Гарда предложил учить Тезку и меня немецкому языку. Я немного поколебался и согласился — язык никогда не помешает. Одновременно с немецким я учил и польский — Гарда каждое слово объяснял и по-русски, и по-польски. Разговор в доме шел в основном по-польски, и я заметил, что уже почти все понимаю, а в один прекрасный день заговорил, к всеобщему удивлению, по-польски.
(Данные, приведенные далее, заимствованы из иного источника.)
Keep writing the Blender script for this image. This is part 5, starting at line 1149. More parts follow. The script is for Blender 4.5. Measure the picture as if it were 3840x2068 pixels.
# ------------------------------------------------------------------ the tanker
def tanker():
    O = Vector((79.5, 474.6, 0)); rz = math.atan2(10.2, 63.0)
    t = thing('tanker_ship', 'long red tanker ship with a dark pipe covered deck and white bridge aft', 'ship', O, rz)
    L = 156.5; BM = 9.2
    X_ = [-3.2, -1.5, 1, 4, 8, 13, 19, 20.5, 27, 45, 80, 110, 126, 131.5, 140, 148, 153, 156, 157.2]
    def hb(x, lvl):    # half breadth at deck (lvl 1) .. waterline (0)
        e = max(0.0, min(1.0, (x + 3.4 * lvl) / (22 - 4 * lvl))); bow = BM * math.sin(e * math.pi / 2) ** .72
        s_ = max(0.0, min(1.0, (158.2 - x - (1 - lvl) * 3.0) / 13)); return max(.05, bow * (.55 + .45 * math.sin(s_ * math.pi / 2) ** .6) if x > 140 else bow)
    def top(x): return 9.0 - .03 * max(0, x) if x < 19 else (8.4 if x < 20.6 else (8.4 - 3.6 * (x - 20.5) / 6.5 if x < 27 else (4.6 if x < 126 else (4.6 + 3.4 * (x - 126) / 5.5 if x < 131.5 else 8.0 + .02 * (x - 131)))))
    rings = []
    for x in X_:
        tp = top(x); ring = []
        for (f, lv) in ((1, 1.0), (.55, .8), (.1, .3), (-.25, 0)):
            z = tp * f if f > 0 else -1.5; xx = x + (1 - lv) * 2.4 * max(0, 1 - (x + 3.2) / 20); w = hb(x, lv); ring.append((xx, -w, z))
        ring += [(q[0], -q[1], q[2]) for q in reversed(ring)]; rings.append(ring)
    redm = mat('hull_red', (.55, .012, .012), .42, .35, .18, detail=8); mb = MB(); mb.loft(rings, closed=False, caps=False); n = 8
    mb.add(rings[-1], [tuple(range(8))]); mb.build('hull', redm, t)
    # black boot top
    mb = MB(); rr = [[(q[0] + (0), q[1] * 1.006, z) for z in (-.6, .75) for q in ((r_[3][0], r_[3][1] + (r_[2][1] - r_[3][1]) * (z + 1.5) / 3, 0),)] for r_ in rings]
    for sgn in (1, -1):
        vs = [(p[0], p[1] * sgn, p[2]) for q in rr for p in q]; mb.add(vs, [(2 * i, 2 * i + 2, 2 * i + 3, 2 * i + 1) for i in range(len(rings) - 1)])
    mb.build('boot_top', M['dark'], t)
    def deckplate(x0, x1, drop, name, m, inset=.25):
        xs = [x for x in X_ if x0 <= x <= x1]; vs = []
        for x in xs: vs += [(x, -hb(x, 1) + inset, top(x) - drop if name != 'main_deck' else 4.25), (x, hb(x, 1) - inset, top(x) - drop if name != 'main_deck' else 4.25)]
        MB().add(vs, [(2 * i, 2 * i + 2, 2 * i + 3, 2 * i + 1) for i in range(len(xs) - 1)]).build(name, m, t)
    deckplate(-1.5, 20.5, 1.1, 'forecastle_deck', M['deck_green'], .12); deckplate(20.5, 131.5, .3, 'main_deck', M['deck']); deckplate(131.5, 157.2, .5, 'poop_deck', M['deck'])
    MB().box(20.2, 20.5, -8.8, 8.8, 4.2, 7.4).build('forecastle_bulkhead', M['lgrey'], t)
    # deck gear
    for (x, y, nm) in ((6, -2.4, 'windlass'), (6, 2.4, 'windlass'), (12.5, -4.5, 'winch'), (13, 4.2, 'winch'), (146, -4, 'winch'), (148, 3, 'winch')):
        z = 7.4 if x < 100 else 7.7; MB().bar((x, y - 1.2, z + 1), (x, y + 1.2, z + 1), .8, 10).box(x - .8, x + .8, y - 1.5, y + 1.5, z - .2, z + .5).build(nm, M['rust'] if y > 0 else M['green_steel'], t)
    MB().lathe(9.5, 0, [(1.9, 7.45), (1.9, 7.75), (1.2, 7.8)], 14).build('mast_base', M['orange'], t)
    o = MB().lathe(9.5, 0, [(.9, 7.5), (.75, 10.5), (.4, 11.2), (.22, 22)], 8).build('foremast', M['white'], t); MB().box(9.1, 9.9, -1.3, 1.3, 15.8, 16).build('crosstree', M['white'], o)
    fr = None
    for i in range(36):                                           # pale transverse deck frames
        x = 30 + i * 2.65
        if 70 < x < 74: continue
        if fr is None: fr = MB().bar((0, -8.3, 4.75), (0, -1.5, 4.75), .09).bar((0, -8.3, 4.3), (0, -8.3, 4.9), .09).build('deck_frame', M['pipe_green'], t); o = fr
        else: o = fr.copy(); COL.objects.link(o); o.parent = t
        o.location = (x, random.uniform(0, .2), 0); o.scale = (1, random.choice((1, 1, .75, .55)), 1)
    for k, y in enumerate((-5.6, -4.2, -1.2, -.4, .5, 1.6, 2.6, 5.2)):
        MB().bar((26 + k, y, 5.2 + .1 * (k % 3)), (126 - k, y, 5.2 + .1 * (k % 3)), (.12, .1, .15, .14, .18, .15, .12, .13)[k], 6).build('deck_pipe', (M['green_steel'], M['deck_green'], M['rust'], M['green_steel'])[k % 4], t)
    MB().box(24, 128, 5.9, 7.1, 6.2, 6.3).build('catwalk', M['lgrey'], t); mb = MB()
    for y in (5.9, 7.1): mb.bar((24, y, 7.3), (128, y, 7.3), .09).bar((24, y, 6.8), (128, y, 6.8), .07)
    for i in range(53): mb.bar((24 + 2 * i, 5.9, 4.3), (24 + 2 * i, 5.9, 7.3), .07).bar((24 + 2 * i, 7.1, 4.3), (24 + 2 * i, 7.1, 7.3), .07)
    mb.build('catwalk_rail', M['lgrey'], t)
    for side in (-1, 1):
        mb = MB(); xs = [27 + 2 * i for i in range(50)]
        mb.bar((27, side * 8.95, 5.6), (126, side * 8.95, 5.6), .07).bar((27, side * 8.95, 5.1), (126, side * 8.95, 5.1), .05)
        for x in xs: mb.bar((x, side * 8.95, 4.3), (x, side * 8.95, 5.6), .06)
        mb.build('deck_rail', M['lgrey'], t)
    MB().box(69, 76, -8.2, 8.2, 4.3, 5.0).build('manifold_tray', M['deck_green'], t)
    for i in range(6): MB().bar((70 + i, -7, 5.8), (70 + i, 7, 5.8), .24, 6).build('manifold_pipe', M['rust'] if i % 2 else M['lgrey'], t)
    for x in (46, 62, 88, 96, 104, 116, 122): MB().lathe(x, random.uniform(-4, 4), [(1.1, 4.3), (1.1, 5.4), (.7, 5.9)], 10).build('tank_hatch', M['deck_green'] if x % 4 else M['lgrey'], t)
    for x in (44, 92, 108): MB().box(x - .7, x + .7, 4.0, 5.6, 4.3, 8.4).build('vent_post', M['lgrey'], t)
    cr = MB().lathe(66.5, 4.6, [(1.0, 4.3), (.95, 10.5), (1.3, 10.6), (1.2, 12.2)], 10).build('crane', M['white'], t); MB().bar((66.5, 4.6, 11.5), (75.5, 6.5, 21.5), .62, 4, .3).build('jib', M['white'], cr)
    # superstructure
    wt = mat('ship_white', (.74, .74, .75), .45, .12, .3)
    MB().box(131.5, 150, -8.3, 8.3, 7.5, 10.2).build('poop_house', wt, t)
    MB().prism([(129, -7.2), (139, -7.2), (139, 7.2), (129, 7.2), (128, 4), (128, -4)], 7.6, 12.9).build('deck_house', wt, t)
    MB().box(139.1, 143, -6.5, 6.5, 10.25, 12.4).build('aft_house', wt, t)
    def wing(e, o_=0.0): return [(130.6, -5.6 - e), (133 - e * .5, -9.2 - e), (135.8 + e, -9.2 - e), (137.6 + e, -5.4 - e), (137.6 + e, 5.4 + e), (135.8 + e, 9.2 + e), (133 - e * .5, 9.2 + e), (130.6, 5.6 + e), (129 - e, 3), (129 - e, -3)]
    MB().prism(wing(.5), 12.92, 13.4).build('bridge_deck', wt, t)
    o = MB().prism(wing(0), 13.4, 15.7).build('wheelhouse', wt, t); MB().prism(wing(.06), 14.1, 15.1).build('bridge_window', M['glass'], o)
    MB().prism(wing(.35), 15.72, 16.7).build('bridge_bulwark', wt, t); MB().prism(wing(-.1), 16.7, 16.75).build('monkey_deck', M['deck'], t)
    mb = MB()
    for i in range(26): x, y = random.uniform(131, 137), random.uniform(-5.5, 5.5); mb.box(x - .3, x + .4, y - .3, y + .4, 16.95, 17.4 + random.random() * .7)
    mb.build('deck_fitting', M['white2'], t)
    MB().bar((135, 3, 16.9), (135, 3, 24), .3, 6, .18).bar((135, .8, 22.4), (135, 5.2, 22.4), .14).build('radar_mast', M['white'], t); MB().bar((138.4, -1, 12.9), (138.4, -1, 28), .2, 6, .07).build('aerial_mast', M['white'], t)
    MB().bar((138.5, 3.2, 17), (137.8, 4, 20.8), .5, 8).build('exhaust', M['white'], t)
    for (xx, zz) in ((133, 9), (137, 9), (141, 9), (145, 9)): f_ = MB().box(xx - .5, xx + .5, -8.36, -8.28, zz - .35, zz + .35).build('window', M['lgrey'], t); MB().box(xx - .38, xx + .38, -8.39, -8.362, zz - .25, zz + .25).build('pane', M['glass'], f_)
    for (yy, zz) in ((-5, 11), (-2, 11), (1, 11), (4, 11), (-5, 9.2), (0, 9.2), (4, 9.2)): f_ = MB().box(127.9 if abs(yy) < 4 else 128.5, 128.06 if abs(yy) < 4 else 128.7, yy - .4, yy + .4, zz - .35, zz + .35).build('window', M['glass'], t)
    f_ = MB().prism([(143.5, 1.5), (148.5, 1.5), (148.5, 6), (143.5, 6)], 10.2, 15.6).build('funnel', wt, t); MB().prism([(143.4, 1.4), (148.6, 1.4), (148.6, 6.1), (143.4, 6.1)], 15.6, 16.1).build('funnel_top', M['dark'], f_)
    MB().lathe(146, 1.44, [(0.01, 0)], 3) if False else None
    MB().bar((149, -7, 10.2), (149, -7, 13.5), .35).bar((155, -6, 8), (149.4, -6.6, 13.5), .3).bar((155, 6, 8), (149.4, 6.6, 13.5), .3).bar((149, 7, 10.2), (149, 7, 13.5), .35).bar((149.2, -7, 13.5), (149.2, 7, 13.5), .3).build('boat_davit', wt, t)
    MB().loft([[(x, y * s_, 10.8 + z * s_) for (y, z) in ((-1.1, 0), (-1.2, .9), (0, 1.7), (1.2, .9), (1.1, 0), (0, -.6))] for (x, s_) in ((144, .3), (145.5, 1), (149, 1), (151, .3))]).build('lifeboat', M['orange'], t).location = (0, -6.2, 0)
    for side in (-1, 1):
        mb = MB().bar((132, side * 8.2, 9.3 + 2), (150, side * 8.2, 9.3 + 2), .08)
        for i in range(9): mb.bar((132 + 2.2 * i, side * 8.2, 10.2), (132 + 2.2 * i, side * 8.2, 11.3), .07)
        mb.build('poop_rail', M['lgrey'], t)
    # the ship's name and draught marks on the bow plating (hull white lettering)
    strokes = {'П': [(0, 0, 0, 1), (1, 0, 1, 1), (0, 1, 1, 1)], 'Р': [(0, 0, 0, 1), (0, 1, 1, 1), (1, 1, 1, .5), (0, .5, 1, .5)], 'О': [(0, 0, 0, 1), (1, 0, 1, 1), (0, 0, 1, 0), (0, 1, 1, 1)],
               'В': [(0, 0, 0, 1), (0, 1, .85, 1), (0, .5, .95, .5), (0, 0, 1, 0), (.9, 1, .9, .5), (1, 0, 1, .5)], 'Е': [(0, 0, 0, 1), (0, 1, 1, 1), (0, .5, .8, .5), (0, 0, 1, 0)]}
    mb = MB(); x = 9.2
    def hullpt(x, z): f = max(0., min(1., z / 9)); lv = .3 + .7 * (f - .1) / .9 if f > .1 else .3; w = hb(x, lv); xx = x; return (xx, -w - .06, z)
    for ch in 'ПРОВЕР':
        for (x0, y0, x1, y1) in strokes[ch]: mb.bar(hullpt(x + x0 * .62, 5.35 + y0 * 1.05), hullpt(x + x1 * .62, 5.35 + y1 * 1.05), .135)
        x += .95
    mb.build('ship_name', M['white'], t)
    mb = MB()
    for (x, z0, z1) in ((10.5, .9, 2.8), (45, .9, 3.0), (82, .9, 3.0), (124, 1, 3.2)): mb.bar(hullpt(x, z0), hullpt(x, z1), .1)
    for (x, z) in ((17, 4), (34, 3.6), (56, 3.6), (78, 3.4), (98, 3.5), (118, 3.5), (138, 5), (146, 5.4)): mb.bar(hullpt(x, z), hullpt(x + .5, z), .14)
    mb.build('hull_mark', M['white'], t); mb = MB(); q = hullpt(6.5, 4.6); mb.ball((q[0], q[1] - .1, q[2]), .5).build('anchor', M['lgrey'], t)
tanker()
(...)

По вечерам перед сном я заходил посидеть к няне Анне Михайловне. Жили мы в соседних комнатах, выходивших в маленький коридорчик, ответвлявшийся от большого. Няня, толстая, в очках, с золотыми коронками во рту, сидела обычно на кровати, я присаживался на стул, комната освещалась огнем, горевшем в печке, и его отблески через щель приоткрытой дверцы плясали на стене и потолке. Няня много рассказывала о моей тетке, о моих незнакомых двоюродных сестрах и братьях, детях дяди Поли. Его самого она недолюбливала, ругала за то, что он «ополячился», что дает себя, как она полагала, водить за нос Малишевскому: «Вот он с ним все столбики переставляет (так она называла игру в шахматы), а сами все вывозят. Мне ж видно, а попробуй скажи», — жаловалась она мне. Ее рассказы позволили понять и обстановку в доме и все последующие события. Как я уже говорил, имение было расположено в Западной Белорусии, отошедшей после революции к Польше. Основное население — белорусы, но все командные посты занимали поляки, смотревшие на белорусов свысока. Этому способствовало и разделение религий: поляки были католиками, белорусы — православными. Многие крестьяне, с которыми я общался в Щорсах и Болотце, жаловались на национальный гнет. Управляющий Малишевский завел строгие порядки. Рассказывали, что за потраву посевов взыскивали очень строго, что в графский лес ходить за грибами и ягодами не разрешалось, а нарушителей наказывали и что для этого был целый штат лесников. Притеснение по линии национальной сочеталось с притеснением экономическим. (Одна из форм такого притеснения — осадники — легионеры Пилсудского. Им были выделены лучшие земли, и они жили хуторами среди местного населения как люди высшего свойства. Это была опора Польши на востоке страны. В 1939-40 годах их всех вывезли на восток в наши лагеря, как и всю польскую «верхушку» — интеллигенцию.) Правда, ради справедливости надо сказать, что тамошние крестьяне материально жили в большом достатке, совершенно несравнимо с тем, как жило наше колхозное крестьянство. Но так уж устроен человек, что ему всегда плохо.